Written by Daniel Andzhurov – April 27, 2021

Reviewed by Asaf Kedem

The Chinese manufacturer Great Wall has copied the VW Beetle Turtle in its new electric car, as you can see above. At the Auto Shanghai exhibition, Great Wall showcased its electric car "Ora"—in the style of the 4-door version of “VW Turtle." Both inside and out, there are elements that strongly resemble the German car icon.

The most significant difference between the homage and the original: the Ora version has four instead of two doors. In addition, the classic round headlights are equipped with modern lighting technology. The retro look is supported by a lot of chrome. The cockpit is also similar to that of the former "Turtle"—above all, the design of the steering wheel. There is a touch screen in the middle of the dashboard. In technical terms, the model is probably based on the ME developed by Great Wall electric vehicle platform. The first Ora model on this technical base is the small car R1, it can reportedly run with a battery with a capacity of 33 kWh with an expected range of about 310 kilometers.
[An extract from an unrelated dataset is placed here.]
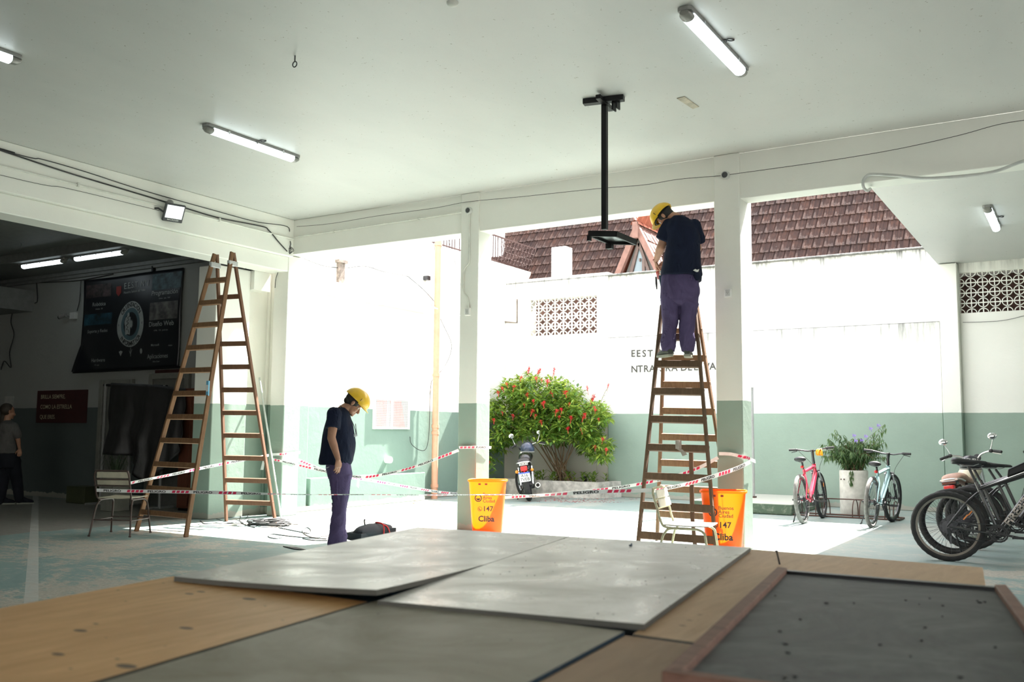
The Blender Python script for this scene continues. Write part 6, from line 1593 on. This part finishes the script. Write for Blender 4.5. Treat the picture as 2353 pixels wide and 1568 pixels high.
def limb(b, pts, rr, n=14):
    pts = [V(p) for p in pts]; P = smoothpts(pts, 4); R = []
    for i in range(len(P)):
        k = i/(len(P)-1)*(len(rr)-1); j = min(int(k), len(rr)-2); R.append(rr[j]+(rr[j+1]-rr[j])*(k-j))
    b.tube(P, R, n); b.ball(P[0], R[0], n=n, k=8); b.ball(P[-1], R[-1], n=n, k=8)

def head(b, c, f, up, sc=1.0):
    """c = between the ears; f = where the face looks"""
    f = V(f).normalized(); s = f.cross(V(up)).normalized(); u = s.cross(f)
    ax = (f, s, u); L = lambda x, y, z: V(c)+(f*x+s*y+u*z)*sc
    B = lambda p, r, n=18, k=12: b.ball(p, tuple(x*sc for x in r), ax, n, k)
    B(L(-.012, 0, .035), (.098, .076, .092)); B(L(.03, 0, -.035), (.062, .060, .075)); B(L(.045, 0, -.078), (.046, .046, .034)); B(L(.078, 0, -.100), (.020, .024, .018), 12, 8)
    B(L(.068, 0, .017), (.026, .055, .014)); B(L(.055, .034, -.035), (.034, .024, .03)); B(L(.055, -.034, -.035), (.034, .024, .03))
    b.tube([L(.088, 0, .004), L(.102, 0, -.022), L(.112, 0, -.040)], [.009*sc, .012*sc, .014*sc], 10); B(L(.108, 0, -.044), (.016, .017, .011), 10, 8)
    B(L(.088, 0, -.068), (.013, .025, .007), 12, 6); B(L(.086, 0, -.079), (.013, .022, .007), 12, 6)
    for y in (-1, 1): B(L(-.005, y*.078, -.006), (.019, .009, .032), 12, 8); B(L(-.008, y*.084, .012), (.016, .007, .016), 10, 6)
    return f, s, u, L
def eyes(c, f, s, u, L, t, sc=1.0):
    for y in (-1, 1):
        b = MB(); b.ball(L(.0765, y*.031, -.004), .0105*sc, (f, s, u), 12, 8); b.ball(L(.0845, y*.031, -.006), (.0035*sc, .005*sc, .005*sc), (f, s, u), 10, 6, mi=1); b.build('eye', [M_eye, M_ink], t, 60, world=True)
def hat(t, L, f, s, u, label=None):
    b = MB(); c = L(.004, 0, .055); ax = (f, s, u)
    n, k = 40, 18; vs = []
    for side in (0, 1):
        for i in range(k+1):
            th = (pi*.53)*i/k
            for j in range(n):
                w = 2*pi*j/n; cx, sy = cos(w), sin(w)
                r = (.140, .112, .128) if side == 0 else (.136, .108, .124)
                ridge = (.006*max(0, 1-abs(sy)*5)+.004*max(0, 1-abs(abs(sy)-.42)*7))*sin(th) if side == 0 else 0
                e = .004*sin(th)**6 if side == 0 else 0
                p = V(c)+f*((r[0]+ridge+e)*sin(th)*cx)+s*((r[1]+e)*sin(th)*sy)+u*((r[2]+ridge)*cos(th)); vs.append(p)
    q = (k+1)*n
    fs = [(i*n+j, (i+1)*n+j, (i+1)*n+(j+1) % n, i*n+(j+1) % n) for i in range(k) for j in range(n)]+[(q+i*n+j, q+i*n+(j+1) % n, q+(i+1)*n+(j+1) % n, q+(i+1)*n+j) for i in range(k) for j in range(n)]
    fs += [(k*n+j, q+k*n+j, q+k*n+(j+1) % n, k*n+(j+1) % n) for j in range(n)]
    b.add(vs, fs); h = b.build('hard_hat', M_yel, t, 60, world=True)
    b = MB(); vs = []; m_ = 26
    for i in range(m_+1):
        w = radians(-78+156*i/m_); ext = .048*max(0, cos(w*1.12))**.7
        for dz, oo in ((-.008, 0), (-.024, 1), (-.020, 1), (-.004, 0)):
            r0_, r1_ = .138, .110
            p = V(c)+f*((r0_+ext*oo)*cos(w))+s*((r1_+ext*.75*oo)*sin(w))+u*(dz); vs.append(p)
    b.add(vs, [(4*i+j, 4*i+(j+1) % 4, 4*i+4+(j+1) % 4, 4*i+4+j) for i in range(m_) for j in range(4)]); b.build('peak', M_yel, h, 60, world=True)
    b = MB()
    for sg in (-1, 1): b.bar(V(c)+s*sg*.114+u*.012+f*.03, V(c)+s*sg*.114+u*.045+f*.03, .012, .005, up=f)
    b.build('slot', M_ink, h, world=True)
    b = MB(); b.tube([V(c)+f*(.118*cos(w))+s*(.092*sin(w))+u*-.012 for w in [2*pi*i/30 for i in range(30)]], .009, 6, closed=True); b.build('headband', M_black, h, 60, world=True)
    return h
def hair(t, L, f, s, u, mat, sc=1.0, low=-.03):
    b = MB(); ax = (f, s, u); b.ball(L(-.018, 0, .035), (.100, .0805, .094), ax, 22, 14); b.ball(L(-.055, 0, -.02), (.055, .062, .045), ax, 16, 10)
    # keep the face clear
    o = remesh(b, 'hair', mat, t, .006, 2)
    me = o.data; loc = WLOC[t.name]; cut = [v.index for v in me.vertices if ((v.co+loc-L(0, 0, 0)).dot(f) > .055 and (v.co+loc-L(0, 0, 0)).dot(u) < .06)]
    import bmesh
    bm = bmesh.new(); bm.from_mesh(me); bm.verts.ensure_lookup_table(); bmesh.ops.delete(bm, geom=[bm.verts[i] for i in cut], context='VERTS'); bm.to_mesh(me); bm.free(); return o
def hand(b, w, d, pn, sc=1.0, curl=.5, thumb_side=1, spread=.06, curls=None):
    """w wrist, d direction of the palm, pn palm normal (palm faces pn)"""
    d = V(d).normalized(); pn = (V(pn)-d*V(pn).dot(d)).normalized(); sd = d.cross(pn).normalized()*thumb_side
    P = lambda x, y, z: V(w)+(d*x+sd*y+pn*z)*sc
    b.loft([(P(-.005, 0, 0), sd*.026*sc, pn*.019*sc), (P(.03, .002, 0), sd*.036*sc, pn*.017*sc), (P(.065, 0, 0), sd*.042*sc, pn*.015*sc), (P(.088, -.002, 0), sd*.040*sc, pn*.012*sc)], 16)
    b.ball(P(.035, .026, .008), .019*sc, n=12, k=8)
    for i, (y, L_, r) in enumerate(((.031, .070, .0090), (.0105, .079, .0092), (-.0105, .073, .0088), (-.030, .057, .0080))):
        c_ = (curls[i] if curls else curl); p = P(.084-abs(i-1.3)*.004, y, 0); q = p; a = .15+c_*.5; pts = [P(.06, y*.85, 0), p]; yy = (1.5-i)*spread
        for seg in (.45, .31, .24):
            dd = (d*cos(a)+pn*sin(a)+sd*yy*.4).normalized(); q = q+dd*(L_*seg*sc); pts.append(q); a += c_*.9
        b.tube(pts, [r*1.05*sc, r*1.05*sc, r*1.03*sc, r*.95*sc, r*.78*sc], 10); b.ball(pts[-1], r*.80*sc, n=10, k=6); b.ball(pts[2], r*1.08*sc, n=10, k=6); b.ball(pts[3], r*1.0*sc, n=10, k=6)
    t0_ = P(.02, .024, .004); t1_ = P(.048, .052, .016); t2_ = P(.074, .060, .026); t3_ = P(.094, .058, .034)
    b.tube([t0_, t1_, t2_, t3_], [.015*sc, .0125*sc, .0105*sc, .0085*sc], 10); b.ball(t3_, .0088*sc, n=10, k=6); b.ball(t1_, .013*sc, n=10, k=6)
def shoe(t, heel, d, L_=.27, mat=None, z0=0.0):
    d = V(d); d.z = 0; d.normalize(); s_ = d.cross(EZ); h = V(heel); h.z = z0
    b = MB(); b.loft([(h+d*-.005+EZ*.045, s_*.030, EZ*.030), (h+d*.03+EZ*.062, s_*.036, EZ*.05), (h+d*.09+EZ*.066, s_*.038, EZ*.052), (h+d*.15+EZ*.05, s_*.044, EZ*.038), (h+d*.22+EZ*.038, s_*.047, EZ*.027), (h+d*(L_-.01)+EZ*.03, s_*.03, EZ*.016)], 18)
    b.build('shoe', mat or M_shoe, t, 60, world=True)
    sh = [o for o in bpy.data.objects if o.parent == t and o.name.startswith('shoe')][-1]
    b = MB(); P_ = []
    for x, w in ((-.01, .028), (.0, .034), (.06, .038), (.12, .041), (.19, .049), (.24, .044), (L_, .022)): P_.append((x, w))
    pts = [h+d*x+s_*w for x, w in P_]+[h+d*x-s_*w for x, w in reversed(P_)]; b.prism(pts, (0, 0, .022)); b.build('sole', M_sole, sh, world=True)

# ------------------------------------------------ worker standing in the sun
P0 = V((-6.87, 7.66, 0)); fd = V((.745, .667, 0)); nd = V((-.667, .745, 0))
Q = lambda px, py, o=0.0: onpl(px, py, P0, nd)+nd*o
t = thing('person', 'man in yellow hard hat, navy t-shirt and purple work trousers standing looking down', 'person', P0)
def torso(rows, b, off=0.0, hb=None, n=26, Qf=None, ndv=None, fdv=None):
    rg = []
    for py, a_, c_, hd_ in rows:
        A_, C_ = (Qf or Q)(a_, py), (Qf or Q)(c_, py); rg.append(((A_+C_)/2+(ndv or nd)*off, (C_-A_)/2, (ndv or nd)*hd_))
    b.loft(rg, n)
# body: one continuous skin
b = MB()
ear = Q(812, 927.5); ff = (fd*cos(radians(43))-EZ*sin(radians(43))).normalized(); uu = (fd*sin(radians(43))+EZ*cos(radians(43))).normalized()
f, s, u, L = head(b, ear, ff, uu, .98)
limb(b, [Q(781, 950), Q(790, 941), Q(803, 933)], [.066, .056, .054])
torso([(950, 766, 795, .12), (965, 752, 802, .17), (1000, 750, 806, .15), (1040, 750, 806, .15), (1085, 752, 802, .15)], b)
for o_ in (-.07, .07): limb(b, [Q(779, 1090, o_), Q(779, 1155, o_), Q(776, 1240, o_*1.1)], [.065, .050, .04])
# near arm
sh, el, wr = Q(769, 955, -.185), Q(762, 1006, -.25), Q(777, 1054, -.255)
limb(b, [sh, (sh+el)/2+V((0, 0, 0)), el], [.058, .050, .043]); limb(b, [el, el.lerp(wr, .35), wr], [.044, .042, .028])
hand(b, wr, (Q(776, 1085, -.262)-wr), nd*.75+fd*-.6, .98, curls=(.15, .22, .28, .34), thumb_side=1)
sh2, el2, wr2 = Q(769, 955, .185), Q(765, 1006, .235), Q(780, 1054, .225)
limb(b, [sh2, el2], [.056, .042]); limb(b, [el2, wr2], [.043, .028]); hand(b, wr2, Q(782, 1085, .22)-wr2, -nd+fd*.3, .95, .45, thumb_side=-1)
body = remesh(b, 'body', M_skin2, t, .0052, 3)
eyes(ear, f, s, u, L, t); hair(t, L, f, s, u, M_hair); hat(t, L, f, s, u)
# shirt
b = MB()
torso([(938, 776, 794, .075), (943, 768, 799, .12), (950, 757, 803, .175), (962, 750, 806, .20), (980, 746, 811, .19), (1000, 742, 815, .175), (1018, 739, 817, .172), (1040, 735, 815, .172), (1058, 731, 811, .170), (1069, 731, 808, .165)], b)
for o_, k in ((-1, 0), (1, 0)):
    a_, c_ = Q(768, 954, o_*.175), Q(765, 984, o_*.222); b.tube([a_, a_.lerp(c_, .5), c_], [.075, .074, .078], 16); b.ball(a_, .077)
remesh(b, 'tshirt', M_tee, t, .007, 5, .016, 4.2, 3, (1, 1, .38))
# trousers
b = MB()
torso([(1056, 752, 805, .145), (1070, 748, 807.5, .168), (1088, 750, 808.5, .172), (1102, 753, 807, .17)], b)
for o_, sh_ in ((-.085, 0), (.088, 1)):
    rows = [(1092, 752+sh_, 806, .088), (1115, 756+sh_, 803, .088), (1140, 759+sh_, 800, .082), (1157, 762+sh_, 797, .078), (1187, 760+sh_, 794, .076), (1215, 757+sh_, 792+sh_, .078), (1232, 753+sh_, 797, .086), (1246, 751+sh_, 797-3, .082), (1256, 753+sh_, 794-2, .074), (1261.5, 753+sh_, 793, .072)]
    torso(rows, b, o_, n=20)
remesh(b, 'trousers', M_trou, t, .007, 5, .018, 4.6, 8, (1, 1, .5), hem=(0, .35, .009, 62))
for o_ in (-.085, .09): shoe(t, Q(762, 1262, o_)+V((0, 0, 0)), fd, .275, z0=.002)
# cord with glasses on the chest
b = MB(); b.tube(smoothpts([Q(781, 932, -.05), Q(792, 944, -.08), Q(803, 958, -.06), Q(812, 976, -.03), Q(817, 992, -.02), Q(817, 1002, -.03)]), .004, 6); b.build('neck_cord', M_ink, t, 60, world=True)
b = MB(); b.ball(Q(814.5, 1001, -.06), (.022, .004, .016), (fd, nd, EZ), 14, 8); b.ball(Q(817, 1001, .0), (.022, .004, .016), (fd, nd, EZ), 14, 8); b.tube([Q(817, 974, -.02), Q(820, 1001, -.02)], .006, 6); b.build('glasses', plain('clear_glasses', (.55, .6, .62), .15), t, 60, world=True)
b = MB(); b.bar(Q(750, 1075, -.15), Q(757, 1072, -.165), .02, .004); b.build('pocket_trim', M_alu, t, world=True)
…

Ora's first impressions are reminiscent of a VW "Turtle." The studio now on display is a refinement of Ora's 2020 Good Cat, which also looked like a VW Turtle. The power of the electric motor is 105 kW (143 hp) and maximum mileage about 500 kilometers. The new turtle clone is also expected to contain the word "cat" in its name. The Chinese have a long tradition of copying Western car models. The Volkswagen Group also suffered: when the Zotye SR9 appeared on the market, it looked strikingly like a Porsche Macan.

Auto Trendy’s take:

This new electric Great Wall is another example of the Restomod phenomenon which we talked about in the Opel Manta GSe ElektroMOD article. However, this time it is a duplicate version, which to us says only one thing: The VW Turtle was, and still is, great. Also, history says that The Beetle has also been in the roots of the very first Porsche 356. The moral of the story, as we see it, is that machines produced in difficult times can be so good as to last forever.